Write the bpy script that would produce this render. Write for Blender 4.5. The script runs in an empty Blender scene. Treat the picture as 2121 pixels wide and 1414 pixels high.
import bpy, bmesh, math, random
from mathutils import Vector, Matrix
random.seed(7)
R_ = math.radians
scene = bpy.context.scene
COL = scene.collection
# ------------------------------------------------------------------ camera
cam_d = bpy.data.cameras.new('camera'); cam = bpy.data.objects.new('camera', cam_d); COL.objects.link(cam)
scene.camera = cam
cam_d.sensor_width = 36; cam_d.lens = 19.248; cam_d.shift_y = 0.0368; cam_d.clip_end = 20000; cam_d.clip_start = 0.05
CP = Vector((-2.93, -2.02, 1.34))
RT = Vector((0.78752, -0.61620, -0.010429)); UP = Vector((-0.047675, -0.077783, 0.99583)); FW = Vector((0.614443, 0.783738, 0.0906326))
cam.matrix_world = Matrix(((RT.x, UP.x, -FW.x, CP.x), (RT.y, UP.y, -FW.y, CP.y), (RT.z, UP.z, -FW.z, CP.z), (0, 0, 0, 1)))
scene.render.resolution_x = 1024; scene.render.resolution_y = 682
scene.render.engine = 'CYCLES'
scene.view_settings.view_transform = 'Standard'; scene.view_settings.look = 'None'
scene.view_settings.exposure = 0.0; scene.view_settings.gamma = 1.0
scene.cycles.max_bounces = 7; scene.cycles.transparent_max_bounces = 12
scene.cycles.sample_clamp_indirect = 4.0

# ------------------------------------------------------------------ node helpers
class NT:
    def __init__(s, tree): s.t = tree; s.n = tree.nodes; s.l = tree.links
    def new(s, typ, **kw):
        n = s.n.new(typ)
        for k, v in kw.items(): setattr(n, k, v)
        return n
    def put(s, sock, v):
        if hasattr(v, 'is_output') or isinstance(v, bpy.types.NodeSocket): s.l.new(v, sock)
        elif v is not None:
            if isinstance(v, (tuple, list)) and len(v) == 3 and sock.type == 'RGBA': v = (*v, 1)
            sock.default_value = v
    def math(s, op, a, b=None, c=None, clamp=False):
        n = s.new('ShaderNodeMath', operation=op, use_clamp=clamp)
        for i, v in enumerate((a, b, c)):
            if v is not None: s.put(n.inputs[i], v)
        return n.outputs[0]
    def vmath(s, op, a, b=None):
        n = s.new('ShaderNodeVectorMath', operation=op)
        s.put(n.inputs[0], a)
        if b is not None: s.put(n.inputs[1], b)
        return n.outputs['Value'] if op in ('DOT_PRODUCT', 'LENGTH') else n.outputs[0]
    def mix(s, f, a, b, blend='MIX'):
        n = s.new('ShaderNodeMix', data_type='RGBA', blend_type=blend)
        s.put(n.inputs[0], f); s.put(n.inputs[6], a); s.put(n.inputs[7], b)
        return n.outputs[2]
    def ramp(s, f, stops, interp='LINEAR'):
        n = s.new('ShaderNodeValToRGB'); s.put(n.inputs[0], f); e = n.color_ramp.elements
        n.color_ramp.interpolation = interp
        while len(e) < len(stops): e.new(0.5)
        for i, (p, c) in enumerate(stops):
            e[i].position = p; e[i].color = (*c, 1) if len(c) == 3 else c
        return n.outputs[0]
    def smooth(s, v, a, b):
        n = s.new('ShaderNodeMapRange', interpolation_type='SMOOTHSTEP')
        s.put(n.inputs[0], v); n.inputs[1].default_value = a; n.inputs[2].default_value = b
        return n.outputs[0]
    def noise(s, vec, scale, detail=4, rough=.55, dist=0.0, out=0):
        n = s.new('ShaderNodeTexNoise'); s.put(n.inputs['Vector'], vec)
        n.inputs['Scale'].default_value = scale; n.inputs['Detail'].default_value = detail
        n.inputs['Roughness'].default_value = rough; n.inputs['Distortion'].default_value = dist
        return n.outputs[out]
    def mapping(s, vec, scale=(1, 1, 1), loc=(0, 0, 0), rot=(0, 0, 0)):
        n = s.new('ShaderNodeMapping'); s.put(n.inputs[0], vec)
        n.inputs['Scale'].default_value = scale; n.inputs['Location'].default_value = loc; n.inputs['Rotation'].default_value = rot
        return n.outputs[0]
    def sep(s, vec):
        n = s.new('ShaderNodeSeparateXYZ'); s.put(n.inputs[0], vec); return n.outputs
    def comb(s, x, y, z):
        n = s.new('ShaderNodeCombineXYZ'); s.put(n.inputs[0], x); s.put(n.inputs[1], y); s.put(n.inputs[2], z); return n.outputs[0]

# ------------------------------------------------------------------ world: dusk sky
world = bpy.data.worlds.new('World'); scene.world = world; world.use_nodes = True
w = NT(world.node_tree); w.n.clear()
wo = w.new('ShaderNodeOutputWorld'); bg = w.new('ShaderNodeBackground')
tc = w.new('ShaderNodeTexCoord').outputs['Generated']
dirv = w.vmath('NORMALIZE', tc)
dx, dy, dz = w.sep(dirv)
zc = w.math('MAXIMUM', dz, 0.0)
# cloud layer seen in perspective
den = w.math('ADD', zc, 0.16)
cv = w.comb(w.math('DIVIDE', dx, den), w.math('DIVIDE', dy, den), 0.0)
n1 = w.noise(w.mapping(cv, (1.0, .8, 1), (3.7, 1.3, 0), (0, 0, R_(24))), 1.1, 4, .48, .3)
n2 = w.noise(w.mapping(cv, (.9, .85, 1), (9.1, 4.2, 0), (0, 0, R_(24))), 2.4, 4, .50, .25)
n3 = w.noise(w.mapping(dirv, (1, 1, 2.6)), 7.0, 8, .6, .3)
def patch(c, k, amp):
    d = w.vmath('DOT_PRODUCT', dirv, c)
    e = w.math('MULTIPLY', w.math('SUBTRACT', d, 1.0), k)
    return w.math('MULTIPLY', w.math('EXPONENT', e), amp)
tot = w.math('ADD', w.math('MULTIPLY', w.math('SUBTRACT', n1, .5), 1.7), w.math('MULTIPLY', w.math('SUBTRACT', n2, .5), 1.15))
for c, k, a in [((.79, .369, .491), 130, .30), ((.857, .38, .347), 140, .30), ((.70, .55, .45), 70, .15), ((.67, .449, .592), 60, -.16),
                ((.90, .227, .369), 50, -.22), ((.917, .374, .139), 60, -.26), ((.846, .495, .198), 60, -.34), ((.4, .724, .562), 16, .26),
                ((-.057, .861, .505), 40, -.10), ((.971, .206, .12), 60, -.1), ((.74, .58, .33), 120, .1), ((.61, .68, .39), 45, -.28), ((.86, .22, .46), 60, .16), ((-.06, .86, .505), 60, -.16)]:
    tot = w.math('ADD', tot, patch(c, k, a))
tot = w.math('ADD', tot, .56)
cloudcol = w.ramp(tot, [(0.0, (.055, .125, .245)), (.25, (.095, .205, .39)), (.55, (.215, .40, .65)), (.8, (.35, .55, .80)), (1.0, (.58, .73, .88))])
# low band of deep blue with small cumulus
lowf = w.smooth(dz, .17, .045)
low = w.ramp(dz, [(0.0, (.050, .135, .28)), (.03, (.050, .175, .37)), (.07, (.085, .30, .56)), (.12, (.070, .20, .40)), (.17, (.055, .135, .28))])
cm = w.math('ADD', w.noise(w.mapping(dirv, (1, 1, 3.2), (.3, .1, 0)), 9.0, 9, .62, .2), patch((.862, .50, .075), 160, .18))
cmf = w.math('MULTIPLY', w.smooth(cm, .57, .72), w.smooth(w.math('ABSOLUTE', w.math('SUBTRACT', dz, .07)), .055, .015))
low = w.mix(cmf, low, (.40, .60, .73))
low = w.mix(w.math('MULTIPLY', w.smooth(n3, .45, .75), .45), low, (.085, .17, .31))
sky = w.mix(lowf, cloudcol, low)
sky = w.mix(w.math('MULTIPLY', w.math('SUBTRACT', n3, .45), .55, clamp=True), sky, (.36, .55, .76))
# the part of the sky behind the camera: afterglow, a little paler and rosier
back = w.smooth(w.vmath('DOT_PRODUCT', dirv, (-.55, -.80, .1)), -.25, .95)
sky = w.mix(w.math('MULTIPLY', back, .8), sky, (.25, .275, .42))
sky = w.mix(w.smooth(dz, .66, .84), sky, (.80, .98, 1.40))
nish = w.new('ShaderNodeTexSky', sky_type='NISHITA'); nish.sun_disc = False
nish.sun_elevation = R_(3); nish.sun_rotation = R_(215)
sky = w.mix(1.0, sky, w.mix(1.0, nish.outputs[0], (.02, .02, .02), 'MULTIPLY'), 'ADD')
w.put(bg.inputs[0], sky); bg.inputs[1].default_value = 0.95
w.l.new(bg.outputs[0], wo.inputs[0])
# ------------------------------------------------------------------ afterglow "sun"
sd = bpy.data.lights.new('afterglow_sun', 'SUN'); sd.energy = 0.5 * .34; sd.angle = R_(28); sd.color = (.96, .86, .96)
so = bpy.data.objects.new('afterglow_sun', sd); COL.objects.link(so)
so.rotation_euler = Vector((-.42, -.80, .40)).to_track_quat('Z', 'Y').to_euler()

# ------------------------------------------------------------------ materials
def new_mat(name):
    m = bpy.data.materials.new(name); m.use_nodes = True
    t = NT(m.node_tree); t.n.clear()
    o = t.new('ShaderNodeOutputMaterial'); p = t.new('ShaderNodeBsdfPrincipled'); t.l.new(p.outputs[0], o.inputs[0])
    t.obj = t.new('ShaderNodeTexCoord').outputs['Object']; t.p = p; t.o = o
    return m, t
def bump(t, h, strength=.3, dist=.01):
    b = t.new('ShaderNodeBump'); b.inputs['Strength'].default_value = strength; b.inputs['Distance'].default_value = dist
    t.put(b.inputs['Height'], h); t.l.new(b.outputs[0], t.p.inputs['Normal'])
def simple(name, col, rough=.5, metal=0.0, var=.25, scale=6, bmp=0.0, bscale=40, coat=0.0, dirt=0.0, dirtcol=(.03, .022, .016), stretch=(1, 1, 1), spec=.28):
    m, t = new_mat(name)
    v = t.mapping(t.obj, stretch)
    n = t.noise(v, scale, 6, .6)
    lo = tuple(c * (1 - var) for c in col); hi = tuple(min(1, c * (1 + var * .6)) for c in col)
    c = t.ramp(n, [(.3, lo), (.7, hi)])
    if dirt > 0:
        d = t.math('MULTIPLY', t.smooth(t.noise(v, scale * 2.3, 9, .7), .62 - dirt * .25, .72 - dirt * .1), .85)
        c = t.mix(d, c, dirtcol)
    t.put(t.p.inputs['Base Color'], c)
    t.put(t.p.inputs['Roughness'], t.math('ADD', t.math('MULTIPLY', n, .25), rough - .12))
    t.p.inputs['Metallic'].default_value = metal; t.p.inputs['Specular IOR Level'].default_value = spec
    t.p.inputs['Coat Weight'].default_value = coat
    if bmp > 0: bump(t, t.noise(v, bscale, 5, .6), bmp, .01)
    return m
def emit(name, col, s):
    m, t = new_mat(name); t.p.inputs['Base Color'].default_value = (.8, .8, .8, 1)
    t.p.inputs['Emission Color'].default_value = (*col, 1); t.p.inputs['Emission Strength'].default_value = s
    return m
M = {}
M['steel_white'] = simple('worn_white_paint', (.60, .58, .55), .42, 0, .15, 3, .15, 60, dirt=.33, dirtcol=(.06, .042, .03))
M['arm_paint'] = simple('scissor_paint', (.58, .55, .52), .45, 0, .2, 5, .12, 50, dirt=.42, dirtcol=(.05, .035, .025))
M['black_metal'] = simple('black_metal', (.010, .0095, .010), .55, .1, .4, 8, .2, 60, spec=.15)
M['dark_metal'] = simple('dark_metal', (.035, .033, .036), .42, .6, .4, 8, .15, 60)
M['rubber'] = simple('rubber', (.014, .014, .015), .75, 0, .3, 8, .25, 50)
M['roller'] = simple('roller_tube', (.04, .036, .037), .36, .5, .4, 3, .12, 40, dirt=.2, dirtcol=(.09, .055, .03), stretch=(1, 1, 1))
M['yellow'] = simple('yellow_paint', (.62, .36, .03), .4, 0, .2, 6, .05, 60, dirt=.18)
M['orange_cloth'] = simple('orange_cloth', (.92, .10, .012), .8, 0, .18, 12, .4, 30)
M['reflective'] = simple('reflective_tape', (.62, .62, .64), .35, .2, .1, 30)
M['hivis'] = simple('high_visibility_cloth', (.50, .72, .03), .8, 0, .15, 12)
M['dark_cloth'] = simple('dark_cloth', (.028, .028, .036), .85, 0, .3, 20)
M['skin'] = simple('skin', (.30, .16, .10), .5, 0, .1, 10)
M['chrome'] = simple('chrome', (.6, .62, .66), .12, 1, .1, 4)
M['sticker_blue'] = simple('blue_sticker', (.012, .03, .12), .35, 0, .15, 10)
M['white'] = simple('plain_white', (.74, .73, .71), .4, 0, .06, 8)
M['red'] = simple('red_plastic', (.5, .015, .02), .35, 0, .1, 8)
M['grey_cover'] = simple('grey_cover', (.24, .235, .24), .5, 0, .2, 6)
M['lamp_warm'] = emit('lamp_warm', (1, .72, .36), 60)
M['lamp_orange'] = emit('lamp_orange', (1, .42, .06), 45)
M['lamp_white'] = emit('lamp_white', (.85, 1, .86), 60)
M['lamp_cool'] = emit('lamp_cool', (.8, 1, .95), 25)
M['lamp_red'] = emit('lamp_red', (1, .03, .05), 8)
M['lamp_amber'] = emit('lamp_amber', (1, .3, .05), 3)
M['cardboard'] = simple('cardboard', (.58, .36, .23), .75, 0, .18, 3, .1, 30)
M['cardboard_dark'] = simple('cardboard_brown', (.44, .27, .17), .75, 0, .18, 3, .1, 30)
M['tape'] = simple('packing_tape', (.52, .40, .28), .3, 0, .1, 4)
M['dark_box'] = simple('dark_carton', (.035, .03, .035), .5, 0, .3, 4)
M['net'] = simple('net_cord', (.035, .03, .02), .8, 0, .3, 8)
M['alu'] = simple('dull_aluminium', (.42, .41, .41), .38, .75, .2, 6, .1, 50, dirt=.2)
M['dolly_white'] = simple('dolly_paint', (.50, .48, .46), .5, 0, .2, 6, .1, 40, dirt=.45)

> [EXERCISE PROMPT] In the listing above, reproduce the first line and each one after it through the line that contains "scene.cycles.sample_clamp_indirect = 4.0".

> [RESULT OF THIS TASK]
Write the bpy script that would produce this render. Write for Blender 4.5. The script runs in an empty Blender scene. Treat the picture as 2121 pixels wide and 1414 pixels high.
import bpy, bmesh, math, random
from mathutils import Vector, Matrix
random.seed(7)
R_ = math.radians
scene = bpy.context.scene
COL = scene.collection
# ------------------------------------------------------------------ camera
cam_d = bpy.data.cameras.new('camera'); cam = bpy.data.objects.new('camera', cam_d); COL.objects.link(cam)
scene.camera = cam
cam_d.sensor_width = 36; cam_d.lens = 19.248; cam_d.shift_y = 0.0368; cam_d.clip_end = 20000; cam_d.clip_start = 0.05
CP = Vector((-2.93, -2.02, 1.34))
RT = Vector((0.78752, -0.61620, -0.010429)); UP = Vector((-0.047675, -0.077783, 0.99583)); FW = Vector((0.614443, 0.783738, 0.0906326))
cam.matrix_world = Matrix(((RT.x, UP.x, -FW.x, CP.x), (RT.y, UP.y, -FW.y, CP.y), (RT.z, UP.z, -FW.z, CP.z), (0, 0, 0, 1)))
scene.render.resolution_x = 1024; scene.render.resolution_y = 682
scene.render.engine = 'CYCLES'
scene.view_settings.view_transform = 'Standard'; scene.view_settings.look = 'None'
scene.view_settings.exposure = 0.0; scene.view_settings.gamma = 1.0
scene.cycles.max_bounces = 7; scene.cycles.transparent_max_bounces = 12
scene.cycles.sample_clamp_indirect = 4.0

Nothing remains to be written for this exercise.